It’s the day before Thanksgiving and I’m preparing to go back to work. You heard me, I took my turkey time early this year. That’s what happens you ignore the appropriate paperwork, forget the fact that you’ve forgotten and assume your seniority will make up for your slack. Not. So. Still, I did wrangle Tuesday and Wednesday off in exchange; a forty-eight hour period in which I stared at the falling leaves from the breakfast nook and got in my wife’s way as she planned a culinary summit of reality show proportions. Yep, I may (think I) cut a dashing figure out there on calamity’s edge but I’m told I can be a real pain in the ass in the kitchen.
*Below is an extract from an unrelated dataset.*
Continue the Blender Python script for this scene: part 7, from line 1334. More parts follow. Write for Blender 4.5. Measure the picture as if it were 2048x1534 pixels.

Thus I’ll rise early tomorrow, crawl in the pick-up and drive to El Ocho with little to no tryptophan on board. Shortly thereafter, I’ll no doubt spin the Wheel of Suck.
The Wheel of Suck, a term I just made up for the dry-erase board in the news department’s conference room. Each morning you’ll find quickly scribbled story descriptions, reporter-photog pairings and the occasional bullet-ridden happy face. In that graffiti you’ll find the schematics for a newscast that will seep into the region’s every other crack and crevice eight hours later. Like the tricked-out updates they lead to, the dry-erase board (from hell) is a haphazard tapestry of the tragic and absurd. But ever is it a more predictable blueprint than on Thanksgiving Day - when no matter what else may happen - some things are gonna git on air. Feel free to play along at home…
Framing Deprivation
Welcome to your neighborhood homeless shelter, where the guy with the raging crack habit is more welcome than your snooping news crew. Quite justly, I might add. You know, every time I write about the homeless I come off as more callous than I actually am. Truth is, I empathize with the denizens - especially those with kidsin tow. The last thing I want to do is get in the grill of anyone lining up for a free meal on the one day everyone should be eating at home. But that’s exactly what I’ve been dispatched to do - for no post-feast show is complete without a token visit to the downtrodden. It’s been a time-honored slug on Turkey Day rundowns since those guys with the buzzcuts fired up the first test pattern. Thus, I or a lenser to be named later will try not to incite a riot we point our cameras at anonymous plates and not the faces happy to have them.
Concourse Zombies
Of course there’s another bedrock backdrop featured every fourth Thursday in November. I give you the bustling airport. Okay, by the time we go live at five, the place may be very well be deserted, but since when has that stopped toothy interlopers from pretending something fascinating is going on just off-screen? I’ll never tell. Rather I’ll bite my tongue and swallow my bile as I gather the requisite airport shots: the arrival/departure board racked in and out of focus, the great unwashed fumbling for their boarding passes, the part-time bus driver in the TSA vest groping that grandmother…it’s all there. Just. Like. Last. Year. But hey, who gives a final approach? If highly compressed shots of constipated travelers is what it takes to get me home, hide the Ex-Lax, I got a pumpkin pie at the house with my name on it drizzled in Kool-Whip.
Interstate Exile
A far lonelier outpost is reserved for the heartiest of souls. The grassy knoll off an interstate exit ramp is no place for the delicate. It’s a loud, dangerous unforgiving place; littered with shattered glass, 18 wheeler tire husks and the ever-present possum carcass. Here in the Piedmont we perch high atop cloverleafs and render architectural studies of streaming traffic. There’s no feeling like that of a bridge flexing under your feet as it as a river of iron and steel flows underneath, or the slightly perverse practice of approaching total strangers at rest stops for their thoughts on speed-traps. The best you can hope for is to edit back at the shop, otherwise you’ll spend the afternoon picking bugs out of your teeth as the reporter spills his Slushee on your light-kit. By the time you get home you’ll be so covered in road dust the wife will withhold all cranberry sauce until you hose down out back.
And we haven’t even talked about The Shopping Mall.
2 comments:
Happy Big Bird Day.
I'll be traveling over the river and through the cane fields to Grandmother's house. I'll save you a hunk of stuffed tur-duck-en. That's a turkey stuffed with a duck that's been stuffed with chicken. It beats the hell out of a possum carcass.
Unless you're that guy on Nightline last night. He cooked up some damn fine looking roadkill. I managed to aviod all of the above, but I'll have to blog about it later, when the web-guy gets in to upload our 2 minute opus from New Orleans.